We spent the night in Wendover and really enjoyed hanging out with Matt's brother Mark and his wife Emiko.  I am glad she had such a great idea and that we actually got these two farm boys and home bodies out of town for a bit!


 Saturday morning before we headed for home, we stopped at the WWII Wendover Air Field Museum.  It was really interesting.  Enola Gay, the B-29 that dropped the atomic bombs in Japan was housed in Wendover, Utah.  I can't remember the exact numbers, but 5 or 6 72-man aircraft crews were trained in Wendover as well.  Enola Gay's crew didn't just train in Wendover. The Enola Gay mission actually launched from Wendover. On June 14, 1945, the newly manufactured B-29 was ferried from Nebraska to the army base there. On June 27, 1945, it took off from Wendover for the South Pacific. After stops at Guam and the Marianas Islands, the aircraft carried out its historic mission on August 6 and 9, 1945, dropping atomic bombs on Hiroshima and Nagasaki. Japan surrendered a month later.

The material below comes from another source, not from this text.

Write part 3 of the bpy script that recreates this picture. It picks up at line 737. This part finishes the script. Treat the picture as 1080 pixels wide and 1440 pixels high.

 The museum in Wendover is just getting funding to refurbish the buildings left there after the US military closed the base in 1969, so it is a work in progress.  I still found it very interesting.  I read the book Unbroken, a World War II Story of Survival, Resilience,and Redemption by Laura Hillenbrand last winter.  It is an amazing book - the true story of Louis Zamperini, a member of a B-24 crew that went down over the Pacific Ocean in May 1943.  
The museum has this C-123 that you can go walk through and climb through.  When I was in the plane, all I could think about was reading that book and the stress and turmoil going through Zamperini's crew as they realized they were going down, after many previous successful yet stressful missions.  I am such a hormonal gal at this point in my life, that I teared up in the plane and couldn't talk or else I would have made squeaking noises because of the emotion that filled my throat.  Same for the my emotions in the museum!  I am such a tenderhearted, patriotic baby! 
The plane I walked through in Wendover wasn't even used in WWII, but it still had an impact on my tender little heart.  The C-123 was a military transport aircraft that was used by the US Coast Guard in South East Asia and was the aircraft used to spray Agent Orange during the Vietnam War.
Matt has never been a history buff, nor interested in the war stories I have always found amazing and inspiring, but he did enjoy this little stop in Wendover and I was happy to share it with him.  I was happy to share the entire get-away with him.  It was a much needed time away from our sweet little ones.  We haven't done anything like that since we had kids - wow, that is crazy!  We reconnected and truly enjoyed each others company.

2 comments:

Krista said...

Glad you were able to have some couple time! Looks like a lot of fun! Who knew that there were things to do in Wendover other than gamble!

Rachel said...

Matt tried that too, lost $20 bucks and had the sense to call it good! It was a good couple get-away, for sure!